_Requirement:_
Give back only the lines from the one that contains "Recreate this scene" through the one that contains "bpy.data.objects.remove(o)", word for word and without images.

_Supplied records:_
= = = =
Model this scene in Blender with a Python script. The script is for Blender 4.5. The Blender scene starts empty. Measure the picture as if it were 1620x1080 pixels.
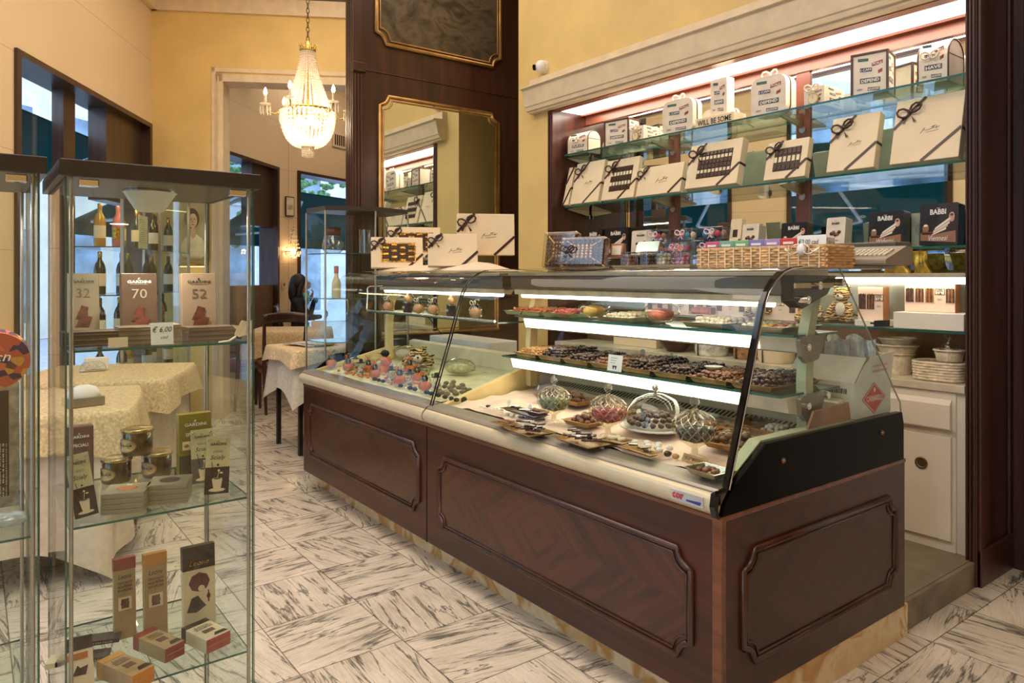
= = = =
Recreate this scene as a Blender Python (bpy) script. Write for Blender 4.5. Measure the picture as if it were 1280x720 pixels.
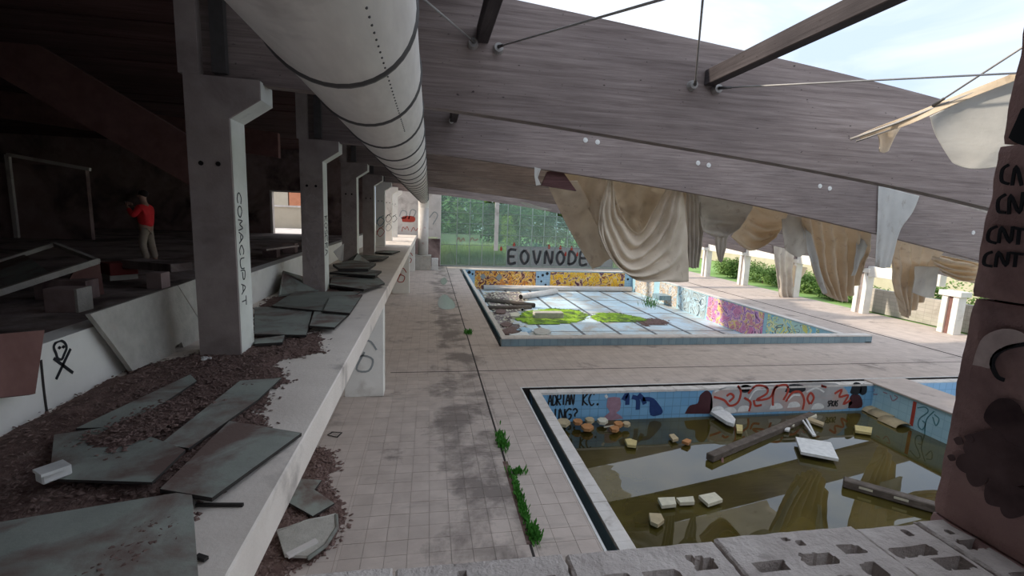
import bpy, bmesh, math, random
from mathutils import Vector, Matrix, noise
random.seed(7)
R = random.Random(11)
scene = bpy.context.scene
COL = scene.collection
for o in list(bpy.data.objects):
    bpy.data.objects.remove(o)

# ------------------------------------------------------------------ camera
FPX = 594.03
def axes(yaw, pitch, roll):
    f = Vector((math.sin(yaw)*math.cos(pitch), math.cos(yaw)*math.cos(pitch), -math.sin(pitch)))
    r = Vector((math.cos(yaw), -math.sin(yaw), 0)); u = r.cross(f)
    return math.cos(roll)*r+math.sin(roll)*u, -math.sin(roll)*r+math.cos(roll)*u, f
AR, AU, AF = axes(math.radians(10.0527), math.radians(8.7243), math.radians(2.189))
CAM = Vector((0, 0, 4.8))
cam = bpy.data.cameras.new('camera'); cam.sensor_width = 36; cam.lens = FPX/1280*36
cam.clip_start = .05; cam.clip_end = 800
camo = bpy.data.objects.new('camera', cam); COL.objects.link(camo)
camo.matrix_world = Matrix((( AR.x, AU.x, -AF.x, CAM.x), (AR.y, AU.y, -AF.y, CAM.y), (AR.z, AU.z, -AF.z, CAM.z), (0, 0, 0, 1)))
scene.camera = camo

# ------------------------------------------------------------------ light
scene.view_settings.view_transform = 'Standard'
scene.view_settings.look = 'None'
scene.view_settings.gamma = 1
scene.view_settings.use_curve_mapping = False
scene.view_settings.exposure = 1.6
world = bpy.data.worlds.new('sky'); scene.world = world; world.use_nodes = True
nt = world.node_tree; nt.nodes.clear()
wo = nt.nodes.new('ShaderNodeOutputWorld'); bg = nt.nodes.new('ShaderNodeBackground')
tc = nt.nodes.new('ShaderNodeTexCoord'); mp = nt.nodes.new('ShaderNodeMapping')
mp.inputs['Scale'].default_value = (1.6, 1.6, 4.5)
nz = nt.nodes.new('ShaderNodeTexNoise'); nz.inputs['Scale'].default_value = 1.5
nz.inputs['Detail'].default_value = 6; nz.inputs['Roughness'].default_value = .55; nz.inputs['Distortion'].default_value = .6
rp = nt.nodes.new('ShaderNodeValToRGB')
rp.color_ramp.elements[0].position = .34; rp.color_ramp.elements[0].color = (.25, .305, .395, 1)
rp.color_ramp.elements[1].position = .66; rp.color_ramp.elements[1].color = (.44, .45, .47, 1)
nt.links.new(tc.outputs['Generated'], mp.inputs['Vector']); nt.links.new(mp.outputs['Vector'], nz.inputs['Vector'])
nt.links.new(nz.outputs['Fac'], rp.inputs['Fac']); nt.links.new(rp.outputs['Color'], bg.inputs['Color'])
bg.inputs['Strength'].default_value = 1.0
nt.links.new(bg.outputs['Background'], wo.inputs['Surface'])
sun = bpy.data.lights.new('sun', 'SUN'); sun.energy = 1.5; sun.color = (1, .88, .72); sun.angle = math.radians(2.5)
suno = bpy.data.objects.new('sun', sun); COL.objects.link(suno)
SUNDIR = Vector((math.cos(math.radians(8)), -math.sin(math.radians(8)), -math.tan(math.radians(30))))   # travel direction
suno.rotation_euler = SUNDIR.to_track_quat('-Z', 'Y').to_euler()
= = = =
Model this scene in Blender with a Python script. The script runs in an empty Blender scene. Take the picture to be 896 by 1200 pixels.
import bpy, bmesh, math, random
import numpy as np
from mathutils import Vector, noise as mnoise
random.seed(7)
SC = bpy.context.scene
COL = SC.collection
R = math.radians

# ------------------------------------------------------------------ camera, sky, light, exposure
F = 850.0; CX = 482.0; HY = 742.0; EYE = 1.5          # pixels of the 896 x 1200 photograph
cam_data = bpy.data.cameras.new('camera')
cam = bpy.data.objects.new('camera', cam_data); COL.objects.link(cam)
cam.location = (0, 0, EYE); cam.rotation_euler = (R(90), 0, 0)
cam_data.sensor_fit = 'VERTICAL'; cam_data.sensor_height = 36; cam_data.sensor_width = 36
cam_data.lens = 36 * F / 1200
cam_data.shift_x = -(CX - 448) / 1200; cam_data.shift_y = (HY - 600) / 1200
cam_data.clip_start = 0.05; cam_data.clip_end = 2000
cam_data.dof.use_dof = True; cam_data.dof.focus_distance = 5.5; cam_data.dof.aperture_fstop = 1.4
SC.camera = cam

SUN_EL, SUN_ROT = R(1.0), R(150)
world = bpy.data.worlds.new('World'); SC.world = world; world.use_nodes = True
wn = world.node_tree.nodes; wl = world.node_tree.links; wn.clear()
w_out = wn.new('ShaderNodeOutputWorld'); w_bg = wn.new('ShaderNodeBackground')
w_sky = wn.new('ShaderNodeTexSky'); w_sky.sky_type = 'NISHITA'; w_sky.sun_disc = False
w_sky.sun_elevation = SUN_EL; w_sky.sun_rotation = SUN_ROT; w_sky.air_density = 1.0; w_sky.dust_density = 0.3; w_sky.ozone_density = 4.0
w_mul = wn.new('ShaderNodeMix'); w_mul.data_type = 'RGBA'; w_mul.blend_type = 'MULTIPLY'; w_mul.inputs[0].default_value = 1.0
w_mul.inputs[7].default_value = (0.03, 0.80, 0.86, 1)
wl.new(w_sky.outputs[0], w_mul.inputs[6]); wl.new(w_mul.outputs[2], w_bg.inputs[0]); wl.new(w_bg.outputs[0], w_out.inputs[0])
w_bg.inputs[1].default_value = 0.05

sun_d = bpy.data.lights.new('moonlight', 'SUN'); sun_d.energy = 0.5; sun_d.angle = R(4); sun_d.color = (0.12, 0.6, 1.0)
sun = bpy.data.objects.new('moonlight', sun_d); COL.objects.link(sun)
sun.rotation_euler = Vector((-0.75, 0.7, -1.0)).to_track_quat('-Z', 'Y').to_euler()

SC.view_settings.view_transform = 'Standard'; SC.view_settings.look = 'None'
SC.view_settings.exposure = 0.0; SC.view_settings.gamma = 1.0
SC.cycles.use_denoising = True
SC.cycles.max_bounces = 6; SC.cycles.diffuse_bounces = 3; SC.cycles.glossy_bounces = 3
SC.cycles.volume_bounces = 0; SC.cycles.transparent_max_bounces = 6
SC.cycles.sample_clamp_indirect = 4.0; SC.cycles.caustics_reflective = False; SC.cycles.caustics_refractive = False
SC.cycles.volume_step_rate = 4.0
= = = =
_Exercise solution:_
Recreate this scene as a Blender Python (bpy) script. Write for Blender 4.5. Measure the picture as if it were 1280x720 pixels.
import bpy, bmesh, math, random
from mathutils import Vector, Matrix, noise
random.seed(7)
R = random.Random(11)
scene = bpy.context.scene
COL = scene.collection
for o in list(bpy.data.objects):
    bpy.data.objects.remove(o)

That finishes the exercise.